Aussie Home Loans asks – Is it too good to be true?

Aussie the giant Australian home loans specialists, recently published the following article on their blog:

How do Rent To Buy schemes work?

While they offer a different way to get on the property ladder, rent to buy or rent to own schemes won’t be for everyone.

Rent to buy is a type of vendor (or seller) finance, where the owner of a property provides finance to the buyer. Sound a bit backwards? Some experts think it is and warn against it, however if the vendor is willing it becomes another way to enter the property market without having to buy something upfront or go through traditional lenders for finance.

Just as they sound, rent to buy schemes are like renting a property, but you may pay a bit more in rent with the additional amount going towards potential home ownership at a future agreed date.

The property needs to have a renting or leasing contract, which outlines the market rent and basically allows you to live in the property. This will also likely include an agreed time frame of how long you want to rent the property for.

Then there’s the buy or sale component, called an option deed or option, which allows the tenant to buy the home and move into a mortgage agreement at the end of the lease term. Often an upfront option fee will need to be paid, plus additional ongoing option fees which are on top of the agreed rental payments.

These fees help the buyer build up a deposit, so at the end of the rental period they have a smaller balance to pay on the agreed price of the property if the purchase goes ahead. However if it doesn’t, the fees will be kept by the vendor. The normal rental payments don’t go towards the sale as they’re covering the landlord or owners

Typically, the price of the property is agreed upfront so any increases in value will be to the buyer’s benefit in capital gains, which is meant to offset the option fees being non-refundable.

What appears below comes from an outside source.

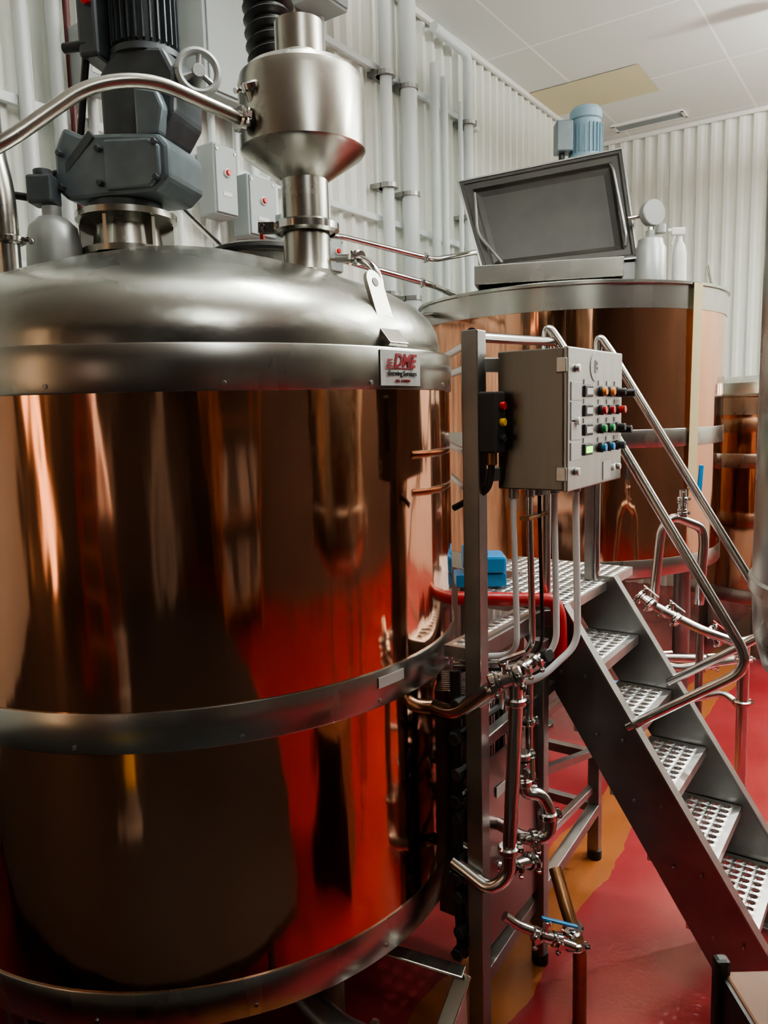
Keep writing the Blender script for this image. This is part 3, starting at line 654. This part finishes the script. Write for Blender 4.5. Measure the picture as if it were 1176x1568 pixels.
# ---------------------------------------------------------------- skid with pipework between
sk=G('pump_skid_frame',(.6,2.8,.12))
p3=V((.90,3.20,0))
for nm,q,zt_ in (('post_mid',V((.525,2.56,0)),1.33),('post_rear',V((.90,3.20,0)),.62),):
    beam(sk,nm,q+UP*.16,q+UP*zt_,.045,.045,DSTEEL,side=RB); cyl(sk,nm+'_foot',q+UP*.12,.03,.045,BLACK)
beam(sk,'rail_low',P1+RA*.03+UP*.36,p3+UP*.36,.045,.045,DSTEEL)
beam(sk,'rail_mid',P1+RA*.03+UP*1.12,V((.70,2.85,1.12)),.035,.035,DSTEEL)
beam(sk,'rail_upper',V((.53,2.56,.85)),V((.90,3.20,.62)),.03,.03,DSTEEL)
beam(sk,'cross_rail',p3+UP*.60,p3-RB*.45+UP*.60,.04,.04,DSTEEL); beam(sk,'cross_rail',p3+UP*.36,p3-RB*.45+UP*.36,.04,.04,DSTEEL)
pa=P1+RA*.05+UP*.42; pb=V((.515,2.545,.42))
mk(sk,'side_panel',[pa,pb,pb+UP*.62,pa+UP*.62,pa-RB*.01,pb-RB*.01,pb+UP*.62-RB*.01,pa+UP*.62-RB*.01],[(0,1,2,3),(4,5,6,7),(0,1,5,4),(1,2,6,5),(2,3,7,6),(3,0,4,7)],STAIN,False)
box(sk,'panel_tag',(pa+pb)/2+UP*.50-RA*.10+RB*.003,.06,.003,.035,LABEL,RA,RB,bevel=0)
g=[]
for i in range(16): g.append(boxgeo(V((.32,2.50,.80))-RB*.05+RA*(-.12+.018*i),.12,.010,.8,RB,RA))
mk(sk,'heat_exchanger_plates',*merge(g),DSTEEL,False)
g=[]
for z in (.45,.7,.95,1.15): g.append(cylgeo(P1-RB*.05+RA*-.03+UP*z,.012,.5,RA,8)); g.append(cylgeo(P1-RB*.05+RA*-.06+UP*z,.022,.03,RA,6))
mk(sk,'tie_bolts',*merge(g),BLACK)
tube(sk,'black_hose',[V((.205,2.26,1.33)),V((.205,2.24,1.1)),V((.20,2.23,.7)),V((.215,2.24,.4))],.018,BLACK,.05)
g=[]
for i,z in enumerate((.5,.62,.74,.88,1.02,1.14,1.24)): g.append(cylgeo(V((.195,2.20,z)),.02,.05,V((.7,.7,0)),8)); g.append(boxgeo((.225,2.24,z),.05,.02,.03))
mk(sk,'exchanger_ports',*merge(g),TBLK)
pg=G('sanitary_pipework',(.35,2.15,.8)); Y=2.12
tube(pg,'tank_outlet_pipe',[V((.12,2.32,1.20)),SV(.0895,-.4125,2.22),SV(.1413,-.3769,Y),SV(.152,-.369,Y)],.025,TUBE,.05,18)
valve(pg,SV(.159,-.3636,Y),(.9,-.1,.35),.021,(-.2,-.3,1),hl=.08)
tube(pg,'down_pipe',[SV(.164,-.357,Y),SV(.1722,-.362,Y),SV(.1722,-.40,Y),SV(.1672,-.5131,Y),SV(.1604,-.650,Y),SV(.135,-.67,Y),SV(.084,-.625,2.2)],.021,TUBE,.06,18)
clamp(pg,SV(.172,-.395,Y),UP,.021); clamp(pg,SV(.1604,-.61,Y),UP,.021)
Y2=2.2
tube(pg,'loop_pipe',[SV(.1808,-.50,Y2),SV(.1835,-.528,Y2),SV(.206,-.5286,Y2),SV(.2214,-.5578,Y2),SV(.2169,-.5935,Y2),SV(.1851,-.5954,Y2),SV(.149,-.5722,2.3)],.020,TUBE,.045,16)
clamp(pg,SV(.1815,-.51,Y2),UP,.02); clamp(pg,SV(.2155,-.56,Y2),UP,.02); clamp(pg,SV(.196,-.595,Y2),V((1,.2,0)),.02)
valve(pg,SV(.1808,-.49,Y2),UP,.018,(.3,-1,0),hl=.07)
tube(pg,'drain_pipe',[SV(.09,-.60,2.35),SV(.15,-.64,2.3),SV(.20,-.625,2.35)],.020,TUBE,.05,16); clamp(pg,SV(.165,-.635,2.31),RA,.02); clamp(pg,SV(.19,-.628,2.34),RA,.02)
tube(pg,'gauge_valve_stub',[SV(.165,-.36,Y),SV(.1944,-.339,2.2),SV(.2093,-.3313,2.25)],.015,TUBE,.03); cyl(pg,'gauge',SV(.2093,-.3313,2.24),.02,.025,TBLK,V((.6,-.8,.2)))
for b,e,y in ((.18,-.349,2.15),(.195,-.339,2.2)): clamp(pg,SV(b,e,y),(.6,.6,.3),.015)
for i,(b1,e1,b2,e2,y) in enumerate(((.12,-.44,.20,-.42,2.5),(.11,-.50,.16,-.48,2.45),(.125,-.545,.2,-.52,2.45),(.10,-.365,.17,-.345,2.42))):
    tube(pg,'cross_pipe_%d'%i,[SV(b1,e1,y),SV(b2,e2,y+.05)],.016,TUBE); clamp(pg,SV((b1+b2)/2,(e1+e2)/2,y+.02),(1,.2,.1),.016)
for i,(b,e1,e2,y,r) in enumerate(((.150,-.36,-.50,2.42,.014),(.1905,-.36,-.49,2.35,.013),(.132,-.35,-.43,2.36,.012))):
    tube(pg,'riser_%d'%i,[SV(b,e1,y),SV(b,e2,y),SV(b-.02,e2-.02,y)],r,TUBE,.03); clamp(pg,SV(b,(e1+e2)/2,y),UP,r)
bz=G('bronze_floor_pipe',(.6,2.4,.12))
tube(bz,'bronze_pipe',[SV(.2262,-.64,2.4),SV(.2448,-.7102,2.3),SV(.2618,-.7609,2.25),SV(.2617,-.8817,2.262)],.022,BRASS,.06)
tube(bz,'valve_pipe',[SV(.155,-.71,2.25),SV(.1711,-.7233,2.25),SV(.2545,-.7606,2.22)],.016,TUBE); valve(bz,SV(.215,-.744,2.235),(1,0,-.3),.016,(0,0,1),BLUE,'drain_valve',hl=.12)
clamp(bz,SV(.2545,-.76,2.235),(.0,.4,1),.022); clamp(bz,SV(.252,-.73,2.28),(.1,-.1,1),.022)

kb=G('kettle_outlet_pipe',(0,1.95,.4))
tube(kb,'outlet',[V((-.45,2.3,.42)),V((-.18,2.02,.34)),V((.02,1.93,.32)),V((.18,1.92,.27))],.045,DSTEEL,.06,20)
clamp(kb,(-.08,1.975,.33),(.2,-.09,-.02),.045); clamp(kb,(.02,1.93,.32),(.2,-.05,-.02),.045); valve(kb,V((.13,1.92,.285)),(1,0,-.2),.03,(.2,-.2,1),BLACK,'outlet_valve')
beam(kb,'bracket_a',V((-.02,2.14,.50)),V((.20,2.06,.48)),.05,.008,STEEL); beam(kb,'bracket_b',V((.20,2.06,.48)),V((.03,1.86,.20)),.05,.010,STEEL)
mk(kb,'gusset_plate',[V((.205,2.06,.49)),V((.21,2.07,.13)),V((.03,1.86,.13)),V((.03,1.86,.21))],[(0,1,2,3)],STAIN,False)

# ---------------------------------------------------------------- valve manifold at right
mf=G('valve_manifold',(1.7,4.2,.9))
tube(mf,'swan_neck',[SV(.3556,-.2649,4.1),SV(.364,-.1638,4.1),SV(.3791,-.1468,4.1),SV(.4182,-.1634,4.1),SV(.4213,-.1827,4.1),SV(.4168,-.2665,4.1)],.026,TUBE,.10,18)
tube(mf,'sample_stem',[SV(.3939,-.1558,4.1),SV(.3911,-.1126,4.1)],.02,TUBE); valve(mf,SV(.391,-.134,4.1),UP,.02,(-.3,-1,0))
beam(mf,'blue_handle',SV(.4127,-.1191,4.0),SV(.415,-.0807,4.0),.02,.02,BLUE)
tube(mf,'manifold_main',[SV(.3381,-.2555,4.0),SV(.3645,-.2715,3.95),SV(.4221,-.3026,3.85),SV(.471,-.322,3.8),SV(.5013,-.3137,3.8)],.024,TUBE,.05,18)
for b,e,c_ in ((.346,-.260,None),(.381,-.281,None),(.440,-.311,REDP)): valve(mf,SV(b,e,3.93),(.45,-.5,-.4),.024,(0,0,1),c_)
tube(mf,'riser_right',[SV(.479,-.322,3.6),SV(.4795,-.3907,3.6),SV(.4804,-.5218,3.6)],.028,TUBE,.05,18)
for e in (-.345,-.405): clamp(mf,SV(.479,e,3.6),UP,.028)
tube(mf,'cross_low',[SV(.3895,-.4021,3.8),SV(.4555,-.39,3.7),SV(.4831,-.4186,3.6)],.018,TUBE,.05)
tube(mf,'lower_run',[SV(.33,-.335,4.1),SV(.39,-.355,4.0),SV(.47,-.345,3.9)],.022,TUBE,.05)
for b,e in ((.36,-.345),(.43,-.35)): valve(mf,SV(b,e,4.02),(1,.1,0),.022,(0,-.5,1))
tube(mf,'stand_leg',[SV(.4195,-.302,3.9),V((.4195*3.9,3.9,.13))],.02,DSTEEL)
tube(mf,'stand_leg',[SV(.4804,-.5218,3.6),V((.4804*3.6,3.6,.13))],.028,DSTEEL)
tube(mf,'blue_hose',[V((.95,4.4,.9)),V((1.0,4.35,.6)),V((1.3,4.3,.5)),V((1.7,4.3,.5))],.02,BLUE,.15)
tube(mf,'suction_pipe',[V((.7,4.6,.6)),V((1.1,4.5,.58)),V((1.6,4.5,.60)),V((2.1,4.4,.60))],.03,TUBE,.1)

cb=G('wooden_equipment_case',(1.0,1.45,.12))
box(cb,'case_body',(1.01,1.47,.47),.50,.32,.68,WOOD,bevel=.006); 
for q in ((.755,1.31),(.755,1.63)): box(cb,'black_corner_edge',(q[0],q[1],.485),.035,.035,.72,BLACK,bevel=.01)
box(cb,'black_side_panel',(.756,1.47,.47),.008,.30,.67,BLACK,bevel=0)

# --- things behind / beside the photographer, seen reflected in the copper
dk=G('unseen_operator_platform',(-.8,-.5,.12))  # unseen platform, outline shaped to darken the kettle's reflection
prism(dk,'grating_deck',[(-2.55,1.60),(.05,1.60),(.60,1.05),(1.0,.6),(1.0,-3.0),(.4,-3.4),(-2.9,-3.5),(-4.7,-1.7)],V((0,0,.50)),V((1,0,0)),UP,V((0,1,0)),.04,DECK,0)
for x,y in ((-2.3,1.4),(0,1.4),(.9,-.9),(.3,-3.2),(-2.6,-3.2),(-3.9,-1.2)): box(dk,'deck_leg',(x,y,.30),.06,.06,.36,DECK)
dr=G('rinse_pipe_stand',(-1.0,.75,.52))
lathe(dr,'stand_pipe',[(0,.522),(.12,.522),(.12,.54),(.075,.55),(.075,1.05),(.09,1.06),(.09,1.09),(.075,1.10),(.075,1.30),(0,1.33)],(-1.0,.75,0),SILV,UP,32)
lathe(dr,'yellow_warning_wrap',[(.076,.72),(.078,.72),(.078,.92),(.076,.92)],(-1.0,.75,0),YELLOW,UP,24)
ld=G('red_step_ladder',(-1.9,-.9,.12))
for s in (-.22,.22):
    beam(ld,'rail_front',V((-1.9+s,-.6,.525)),V((-1.9+s*.7,-.9,2.8)),.03,.07,REDP); beam(ld,'rail_rear',V((-1.9+s,-1.5,.525)),V((-1.9+s*.7,-.95,2.8)),.03,.05,REDP)
for k in range(7): f=(k+1)/8.5; box(ld,'rung',(-1.9,-.6-.3*f,.525+2.28*f),.4,.09,.03,ORP)
cl=G('support_column',(-.45,-3.0,.12)); lathe(cl,'column',[(.12,.525),(.12,CEI)],(-.45,-3.0,0),SILV,UP,24)
rk=G('added_storage_rack',(2.0,-2.5,.12))  # unseen rack added as something for the copper to mirror
for x in (1.2,3.0):
    for y in (-2.2,-2.9): box(rk,'upright',(x,y,1.4),.06,.06,2.56,ORP)
for z in (.5,1.3,2.1): box(rk,'shelf',(2.1,-2.55,z),1.9,.75,.05,WOOD)
for z in (.53,1.33): 
    for x in (1.5,2.1,2.7): lathe(rk,'drum',[(0,z),(.22,z),(.22,z+.5),(0,z+.5)],(x,-2.55,0),SILV,UP,20)

w=bpy.data.worlds.new('World'); sc.world=w; w.use_nodes=True
w.node_tree.nodes['Background'].inputs[0].default_value=(.5,.5,.5,1); w.node_tree.nodes['Background'].inputs[1].default_value=.05
cam=bpy.data.cameras.new('camera'); co=bpy.data.objects.new('camera',cam); sc.collection.objects.link(co)
cam.sensor_fit='VERTICAL'; cam.sensor_height=24; cam.lens=24*1178/1568; cam.clip_start=.05
co.location=(0,0,EYE-ZO)
co.rotation_euler=(Matrix.Rotation(math.radians(82.5),3,'X')@Matrix.Rotation(math.radians(-1.49),3,'Z')).to_euler()
sc.camera=co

Combining the rent and option fees shouldn’t cost you more than a typical mortgage would if you had bought the property initially. Depending on your credit history, employment, assets and other liabilities, these regular payments might also help you build up a good track record of payments to help you qualify for a loan from a traditional leader.

Before entering into this type of scheme it’s important to seek professional financial and legal advice.

What do you think of rent to buy schemes? Would you consider buying property this way? Let us know by leaving a comment here.

One Comment

  1. Donna

    Yes, I would consider this option as when you are paying rent, you can’t save a deposit at same time, all the while the house prices keep going up. And stupidly the banks still ask where your saving are. Only young people get help with the First Homes Owners Grant, which older people didn’t have plus most of us older people lost our houses in divorce and have to start again and now don’t get the Grant because we’ve owned a house before. It’s all too hard between saving the 10% deposit and having money for the stamp duty and legal fees on top of that. I think the banks are very short sighted when looking at older Australians who are earning good money and easily able to pay big rent, not adjusting their thinking to allow some way for people in this situation to be able to obtain a Mortgage based on their long term rental history and not their savings in the bank.